The faint, medium-speed (33 km/s) meteors seem to emanate from Ursa Minor (the "Little Bear"  or  "Little Dipper" ).

ursids-2007-12-22-23h30m
Expand (16kb, 792 x 554)

This meteor shower is active during the period spanning December 17 to 25. At maximum, normal rates can normally reach 10 per hour. This meteor shower is named for its radiant point which is located near the star Beta Ursae Minoris (Kochab). The average radiant is at RA= 217° (14h28m), Dec= +76°. The circumpolar radiant is nicely observable from Britain.
As there is no Moon this year, the peak is predicted for the early evening hours. The faintest Ursids will not be lost in the moons glare.

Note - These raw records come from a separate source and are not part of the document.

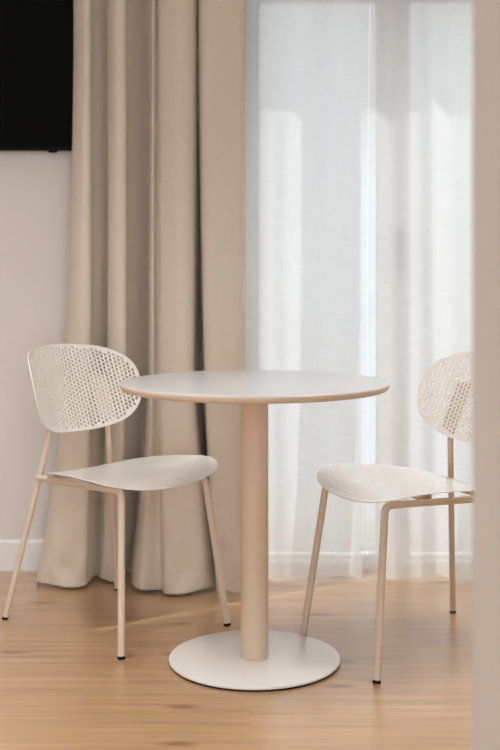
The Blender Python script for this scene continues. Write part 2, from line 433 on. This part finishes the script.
SA, SN, SC = .2103, 3.08, .0331          # seat half length, squareness, centre
def seat_half(t): return .279*(.82+.18*t)
def seat_out(th, inset=0):
    t = sgn(math.cos(th), 2/SN); w = sgn(math.sin(th), 2/SN)
    return Vector((SC+(SA-inset)*t, (seat_half(t)-inset)*w))
def seat_in(u, v):
    t = (u-SC)/(SA-.012)
    if abs(t) >= 1: return False
    return abs(t)**SN + abs(v/(seat_half(t)-.012))**SN < 1
def seat_surf(u, v):
    def h(u, v):
        q = u-.1237
        z = .4597 - (1.233 if q > 0 else .2085)*q*q - .0174*(1-(v/.2)**2)
        return z
    e = 1e-3
    n = Vector((-(h(u+e, v)-h(u-e, v))/(2*e), -(h(u, v+e)-h(u, v-e))/(2*e), 1)).normalized()
    return Vector((u, v, h(u, v))), n
BA, BB, BN, BR, BZ = .2368, .1285, 2.57, .2401, .6695
BT = .11
def back_out(th):
    w = sgn(math.sin(th), 2/BN)
    return Vector((BA*sgn(math.cos(th), 2/BN)*(1+BT*w), BZ+BB*w))
def back_in(u, v):
    w = (v-BZ)/BB
    return abs(u/(BA*(1+BT*w)-.011))**BN + abs((v-BZ)/(BB-.011))**BN < 1
def back_surf(u, v):
    def h(u, v):
        R = BR*(1-.058*(v-BZ)/BB); f = u/R
        return Vector((-.1762 - .44*(v-.542) + R*(1-math.cos(f)), R*math.sin(f), v))
    e = 1e-3
    n = (h(u+e, v)-h(u-e, v)).cross(h(u, v+e)-h(u, v-e)).normalized()
    return h(u, v), n

FX, FY, RX, RY = .2563, .198, -.2564, .2115
ZT = .429; TR = .0099
def make_chair(label):
    t = thing('perforated_chair', label, 'chair', group='perforated metal chairs')
    n = 160
    perforated('seat', seat_in, [seat_out(2*PI*k/n) for k in range(n)], seat_surf, (SC-SA, SC+SA, -.29, .29), .0124, .0116, .0033, M_seat, t, .0024)
    perforated('backrest', back_in, [back_out(2*PI*k/n) for k in range(n)], back_surf, (-BA, BA, BZ-BB, BZ+BB), .0124, .0116, .0043, M_metal, t, .003)
    for s in (-1, 1):
        f0 = Vector((FX, FY*s, .006)); f1 = Vector((.2065, .156*s, ZT)); r1 = Vector((-.196, .1475*s, .417))
        pts = [f0] + bend(f0, f1, r1, .022) + [f1+(r1-f1).normalized()*.05]
        lg = link('leg', tube(bmesh.new(), pts, TR), M_leg, t, 50)
        d = (f1-f0).normalized()
        link('foot_cap', tube(bmesh.new(), [f0-d*.006, f0+d*.0015], TR+.0006), M_rubber, lg, 50)
        link('side_rail', tube(bmesh.new(), [f1+(r1-f1).normalized()*.0502, r1 + (f1-r1).normalized()*.012], TR*.93), M_leg, t, 50)
        g0 = Vector((RX, RY*s, .006)); g1 = Vector((-.1765, .110*s, .545)); bp, bn = back_surf(.109*s, .61); g2 = bp - bn*.0112
        rl = link('leg', tube(bmesh.new(), [g0, g0.lerp(g1, .5)] + bend(g0, g1, g2, .02) + [g2], TR*.88), M_leg, t, 50)
        d = (g1-g0).normalized()
        link('foot_cap', tube(bmesh.new(), [g0-d*.006, g0+d*.0015], TR*.93), M_rubber, rl, 50)
        # flat plate behind the backrest, following its curve
        bm = bmesh.new(); rows = []
        for j in range(9):
            z = .565+.135*j/8; row = []
            for i in range(7):
                u = s*.110+(-.026+.052*i/6)
                p, nn = back_surf(u, z); row.append((bm.verts.new(p-nn*.0019), bm.verts.new(p-nn*.0055)))
            rows.append(row)
        for q, w2 in zip(rows, rows[1:]):
            for i in range(6):
                for k in (0, 1): bm.faces.new((q[i][k], q[i+1][k], w2[i+1][k], w2[i][k]))
            for i in (0, 6): bm.faces.new((q[i][0], q[i][1], w2[i][1], w2[i][0]))
        for row in (rows[0], rows[-1]):
            for i in range(6): bm.faces.new((row[i][0], row[i][1], row[i+1][1], row[i+1][0]))
        bmesh.ops.recalc_face_normals(bm, faces=bm.faces)
        link('backrest_plate', bm, M_leg, t, 40)
        # short spacers that carry the seat on its rail
    for x, z in ((.06, .4246), (-.12, .4193)):
        link('cross_rail', boxes((x-.012, x+.012, -.1435, .1435, z-.003, z+.003), bev=.001), M_leg, t, 40)
        for s in (-1, 1):
            link('seat_spacer', boxes((x-.012, x+.012, s*.12-.01, s*.12+.01, z+.0031, seat_surf(x, s*.12)[0].z-.0026)), M_leg, t)
    return t
def copy_thing(src, label):
    c = src.copy(); C.objects.link(c); c['label'] = label
    for ch in src.children:
        d = ch.copy(); C.objects.link(d); d.parent = c
        for g in ch.children:
            e = g.copy(); C.objects.link(e); e.parent = d
    return c
ch1 = make_chair('cream perforated metal chair left of the table, in front of the beige curtain')
ch2 = copy_thing(ch1, 'cream perforated metal chair right of the table, in front of the sheer curtain')
ch1.location = (-.3885, 3.332, 0); ch1.rotation_euler = (0, 0, math.radians(-43.7))
ch2.location = (.465, 3.123, 0); ch2.rotation_euler = (0, 0, math.radians(-155.2))

# ------------------------------------------------------------------ light
FILL_W = 5.0
wd = bpy.data.worlds.new('sky'); scn.world = wd; wd.use_nodes = True
nt = wd.node_tree; bg = nt.nodes['Background']
tc = nt.nodes.new('ShaderNodeTexCoord'); sp = nt.nodes.new('ShaderNodeSeparateXYZ'); nt.links.new(tc.outputs['Generated'], sp.inputs[0])
rp = nt.nodes.new('ShaderNodeValToRGB'); e = rp.color_ramp.elements
mr = nt.nodes.new('ShaderNodeMapRange'); mr.inputs['From Min'].default_value = -1; mr.inputs['From Max'].default_value = 1
nt.links.new(sp.outputs['Y'], mr.inputs['Value']); nt.links.new(mr.outputs[0], rp.inputs[0])
BACK = (3.9, 4.2, 4.5); FRONT = (.93, .98, 1.04)
e[0].position = .40; e[0].color = (*BACK, 1); e[1].position = .60; e[1].color = (*FRONT, 1)
nt.links.new(rp.outputs[0], bg.inputs['Color']); bg.inputs['Strength'].default_value = 1.0
sun = bpy.data.lights.new('sun', 'SUN'); sun.energy = 3.0; sun.angle = math.radians(.5); sun.color = (1, .97, .93)
so = bpy.data.objects.new('sun', sun); C.objects.link(so)
el = math.radians(53); az = Vector((-.83, -.56)).normalized()
dirv = Vector((az.x*math.cos(el), az.y*math.cos(el), -math.sin(el)))
so.rotation_euler = dirv.to_track_quat('-Z', 'Y').to_euler()

# unseen fill lights added on the ceiling to brighten upward-facing surfaces
fill = None
for lx, ly in ((-.98, 2.85), (1.2, 2.55), (.85, 3.2), (-.75, 2.0)):
    if fill is None:
        fill = thing('ceiling_fill', 'added unseen round lamp on the ceiling', 'fill', (lx, ly, ZC), group='added ceiling fill lights')
        link('fill_body', lathe(bmesh.new(), [(0, 0), (.33, 0), (.33, -.03), (.31, -.034), (0, -.034)], 48), M_white, fill, 30)
        al = bpy.data.lights.new('fill_light', 'AREA'); al.shape = 'DISK'; al.size = .6; al.energy = FILL_W; al.spread = math.radians(85); al.color = (.97, .99, 1)
        o = fill
    else:
        o = fill.copy(); C.objects.link(o); o.location = (lx, ly, ZC)
        for chd in fill.children:
            if chd.type == 'MESH':
                c = chd.copy(); C.objects.link(c); c.parent = o
    ao = bpy.data.objects.new('fill_light', al); C.objects.link(ao); ao.location = (lx, ly, ZC-.037)

# ------------------------------------------------------------------ camera
cd = bpy.data.cameras.new('camera'); co = bpy.data.objects.new('camera', cd); C.objects.link(co)
co.location = (0, 0, 1.022); co.rotation_euler = (PI/2, 0, 0)
cd.sensor_fit = 'VERTICAL'; cd.sensor_height = 36; cd.lens = 1140/750*36
cd.shift_y = -(375-272)/750
cd.clip_start = .05
cd.dof.use_dof = True; cd.dof.focus_distance = 2.95; cd.dof.aperture_fstop = 2.4
scn.camera = co
vs = scn.view_settings
scn.display_settings.display_device = 'sRGB'
vs.view_transform = 'Standard'; vs.look = 'None'; vs.gamma = 1; vs.use_curve_mapping = False; vs.exposure = 0.17
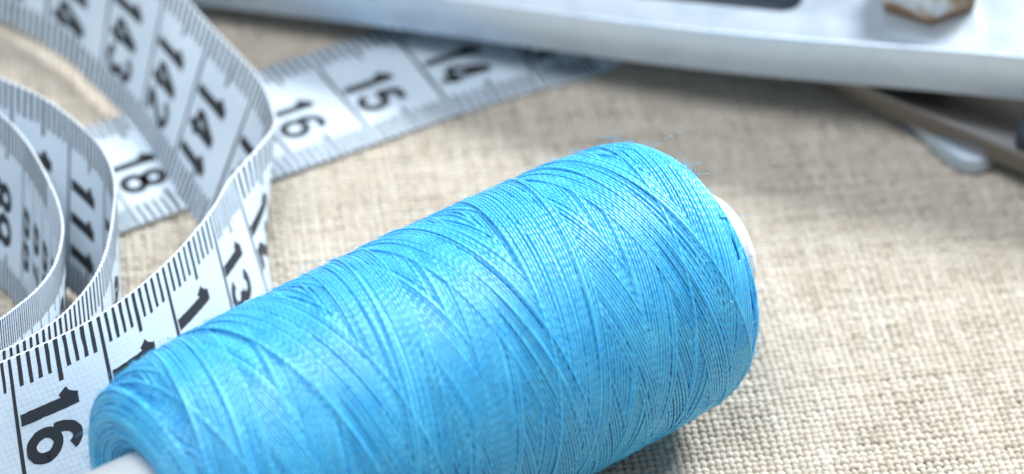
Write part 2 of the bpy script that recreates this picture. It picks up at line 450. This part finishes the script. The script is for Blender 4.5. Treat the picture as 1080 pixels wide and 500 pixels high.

The Ursid parent comet, 8P/Tuttle, reaches perihelion next in January 2008; But this will not enhance the rates. The normal Ursid peak is due between 1h 3h30m UT on December 22.
According to the Society for Popular Astronomy, Finnish meteor investigators Esko Lyytinen and Markku Nissinen have predicted that the normal maximum may be stronger this year, due to a dust trail laid down by the shower's parent comet in 996 AD (75 cometary revolutions ago). The researchers predict a ZHRs which may reach 35 or more. Their peak timing calculation is for 19:27 UT on December 22, but parts of the dust trail could be encountered at any stage from ~18:00-21:00 UT, starting an hour before the usual maximum interval.
They urge all observers to watch for as long as possible to see what transpires. But, if your sky is clear, you should still give it a go as observations of this shower are scarce.